**What you are asked to do**
Every entry must be copied word for word.

**Records**
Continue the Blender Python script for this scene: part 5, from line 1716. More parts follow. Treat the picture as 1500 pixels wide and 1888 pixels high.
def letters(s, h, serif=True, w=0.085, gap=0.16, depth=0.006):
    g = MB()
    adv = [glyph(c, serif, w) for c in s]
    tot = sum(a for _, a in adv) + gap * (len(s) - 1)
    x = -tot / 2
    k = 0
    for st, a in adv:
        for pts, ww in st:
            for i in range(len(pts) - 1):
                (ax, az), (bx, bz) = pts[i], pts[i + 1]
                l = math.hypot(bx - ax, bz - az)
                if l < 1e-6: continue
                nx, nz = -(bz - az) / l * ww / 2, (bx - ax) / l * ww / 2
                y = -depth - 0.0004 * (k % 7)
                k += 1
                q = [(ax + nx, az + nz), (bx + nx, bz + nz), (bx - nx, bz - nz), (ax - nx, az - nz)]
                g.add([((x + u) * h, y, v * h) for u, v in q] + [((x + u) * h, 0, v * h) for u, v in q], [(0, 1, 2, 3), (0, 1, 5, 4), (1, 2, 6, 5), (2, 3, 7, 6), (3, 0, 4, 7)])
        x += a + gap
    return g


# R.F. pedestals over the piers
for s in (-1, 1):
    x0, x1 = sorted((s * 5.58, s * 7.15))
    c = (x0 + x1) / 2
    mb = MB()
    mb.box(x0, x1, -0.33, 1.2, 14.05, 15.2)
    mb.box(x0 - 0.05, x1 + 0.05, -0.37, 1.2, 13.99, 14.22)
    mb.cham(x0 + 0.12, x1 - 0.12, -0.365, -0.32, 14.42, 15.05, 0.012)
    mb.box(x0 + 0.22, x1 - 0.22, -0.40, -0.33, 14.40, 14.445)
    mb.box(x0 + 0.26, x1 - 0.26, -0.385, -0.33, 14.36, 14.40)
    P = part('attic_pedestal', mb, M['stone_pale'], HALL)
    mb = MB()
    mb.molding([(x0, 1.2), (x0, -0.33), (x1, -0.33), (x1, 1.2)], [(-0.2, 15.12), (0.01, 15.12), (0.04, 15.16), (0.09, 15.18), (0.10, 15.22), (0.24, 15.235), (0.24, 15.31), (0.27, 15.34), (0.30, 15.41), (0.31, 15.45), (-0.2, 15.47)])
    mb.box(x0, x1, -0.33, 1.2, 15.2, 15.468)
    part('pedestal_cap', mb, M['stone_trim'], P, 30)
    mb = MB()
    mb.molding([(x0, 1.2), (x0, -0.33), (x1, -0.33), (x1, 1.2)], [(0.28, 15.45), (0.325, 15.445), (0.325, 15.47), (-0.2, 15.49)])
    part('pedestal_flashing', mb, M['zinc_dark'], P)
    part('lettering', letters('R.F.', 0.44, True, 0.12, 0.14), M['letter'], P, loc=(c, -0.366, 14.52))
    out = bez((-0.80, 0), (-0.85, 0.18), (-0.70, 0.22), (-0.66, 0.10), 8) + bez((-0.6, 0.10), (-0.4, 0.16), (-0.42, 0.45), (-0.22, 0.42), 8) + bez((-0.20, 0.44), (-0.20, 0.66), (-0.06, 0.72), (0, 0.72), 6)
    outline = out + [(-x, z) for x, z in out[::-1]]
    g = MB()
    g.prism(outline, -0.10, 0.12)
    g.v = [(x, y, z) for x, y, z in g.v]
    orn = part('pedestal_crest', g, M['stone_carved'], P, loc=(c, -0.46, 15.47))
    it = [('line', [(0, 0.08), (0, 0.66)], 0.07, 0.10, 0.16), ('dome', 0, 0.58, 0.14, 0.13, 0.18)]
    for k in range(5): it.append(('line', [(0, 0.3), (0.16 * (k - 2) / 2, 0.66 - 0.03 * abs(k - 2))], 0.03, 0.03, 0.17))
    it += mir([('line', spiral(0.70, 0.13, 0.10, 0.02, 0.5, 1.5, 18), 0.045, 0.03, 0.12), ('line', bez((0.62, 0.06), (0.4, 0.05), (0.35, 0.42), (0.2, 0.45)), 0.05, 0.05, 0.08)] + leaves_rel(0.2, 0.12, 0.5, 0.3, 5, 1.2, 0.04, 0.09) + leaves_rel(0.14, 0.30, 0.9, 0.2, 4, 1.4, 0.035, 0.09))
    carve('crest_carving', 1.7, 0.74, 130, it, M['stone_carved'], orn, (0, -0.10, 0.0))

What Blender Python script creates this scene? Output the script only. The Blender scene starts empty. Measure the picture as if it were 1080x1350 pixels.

**Output of the exercise**
Continue the Blender Python script for this scene: part 5, from line 1716. More parts follow. Treat the picture as 1500 pixels wide and 1888 pixels high.
def letters(s, h, serif=True, w=0.085, gap=0.16, depth=0.006):
    g = MB()
    adv = [glyph(c, serif, w) for c in s]
    tot = sum(a for _, a in adv) + gap * (len(s) - 1)
    x = -tot / 2
    k = 0
    for st, a in adv:
        for pts, ww in st:
            for i in range(len(pts) - 1):
                (ax, az), (bx, bz) = pts[i], pts[i + 1]
                l = math.hypot(bx - ax, bz - az)
                if l < 1e-6: continue
                nx, nz = -(bz - az) / l * ww / 2, (bx - ax) / l * ww / 2
                y = -depth - 0.0004 * (k % 7)
                k += 1
                q = [(ax + nx, az + nz), (bx + nx, bz + nz), (bx - nx, bz - nz), (ax - nx, az - nz)]
                g.add([((x + u) * h, y, v * h) for u, v in q] + [((x + u) * h, 0, v * h) for u, v in q], [(0, 1, 2, 3), (0, 1, 5, 4), (1, 2, 6, 5), (2, 3, 7, 6), (3, 0, 4, 7)])
        x += a + gap
    return g


# R.F. pedestals over the piers
for s in (-1, 1):
    x0, x1 = sorted((s * 5.58, s * 7.15))
    c = (x0 + x1) / 2
    mb = MB()
    mb.box(x0, x1, -0.33, 1.2, 14.05, 15.2)
    mb.box(x0 - 0.05, x1 + 0.05, -0.37, 1.2, 13.99, 14.22)
    mb.cham(x0 + 0.12, x1 - 0.12, -0.365, -0.32, 14.42, 15.05, 0.012)
    mb.box(x0 + 0.22, x1 - 0.22, -0.40, -0.33, 14.40, 14.445)
    mb.box(x0 + 0.26, x1 - 0.26, -0.385, -0.33, 14.36, 14.40)
    P = part('attic_pedestal', mb, M['stone_pale'], HALL)
    mb = MB()
    mb.molding([(x0, 1.2), (x0, -0.33), (x1, -0.33), (x1, 1.2)], [(-0.2, 15.12), (0.01, 15.12), (0.04, 15.16), (0.09, 15.18), (0.10, 15.22), (0.24, 15.235), (0.24, 15.31), (0.27, 15.34), (0.30, 15.41), (0.31, 15.45), (-0.2, 15.47)])
    mb.box(x0, x1, -0.33, 1.2, 15.2, 15.468)
    part('pedestal_cap', mb, M['stone_trim'], P, 30)
    mb = MB()
    mb.molding([(x0, 1.2), (x0, -0.33), (x1, -0.33), (x1, 1.2)], [(0.28, 15.45), (0.325, 15.445), (0.325, 15.47), (-0.2, 15.49)])
    part('pedestal_flashing', mb, M['zinc_dark'], P)
    part('lettering', letters('R.F.', 0.44, True, 0.12, 0.14), M['letter'], P, loc=(c, -0.366, 14.52))
    out = bez((-0.80, 0), (-0.85, 0.18), (-0.70, 0.22), (-0.66, 0.10), 8) + bez((-0.6, 0.10), (-0.4, 0.16), (-0.42, 0.45), (-0.22, 0.42), 8) + bez((-0.20, 0.44), (-0.20, 0.66), (-0.06, 0.72), (0, 0.72), 6)
    outline = out + [(-x, z) for x, z in out[::-1]]
    g = MB()
    g.prism(outline, -0.10, 0.12)
    g.v = [(x, y, z) for x, y, z in g.v]
    orn = part('pedestal_crest', g, M['stone_carved'], P, loc=(c, -0.46, 15.47))
    it = [('line', [(0, 0.08), (0, 0.66)], 0.07, 0.10, 0.16), ('dome', 0, 0.58, 0.14, 0.13, 0.18)]
    for k in range(5): it.append(('line', [(0, 0.3), (0.16 * (k - 2) / 2, 0.66 - 0.03 * abs(k - 2))], 0.03, 0.03, 0.17))
    it += mir([('line', spiral(0.70, 0.13, 0.10, 0.02, 0.5, 1.5, 18), 0.045, 0.03, 0.12), ('line', bez((0.62, 0.06), (0.4, 0.05), (0.35, 0.42), (0.2, 0.45)), 0.05, 0.05, 0.08)] + leaves_rel(0.2, 0.12, 0.5, 0.3, 5, 1.2, 0.04, 0.09) + leaves_rel(0.14, 0.30, 0.9, 0.2, 4, 1.4, 0.035, 0.09))
    carve('crest_carving', 1.7, 0.74, 130, it, M['stone_carved'], orn, (0, -0.10, 0.0))

What Blender Python script creates this scene? Output the script only. The Blender scene starts empty. Measure the picture as if it were 1080x1350 pixels.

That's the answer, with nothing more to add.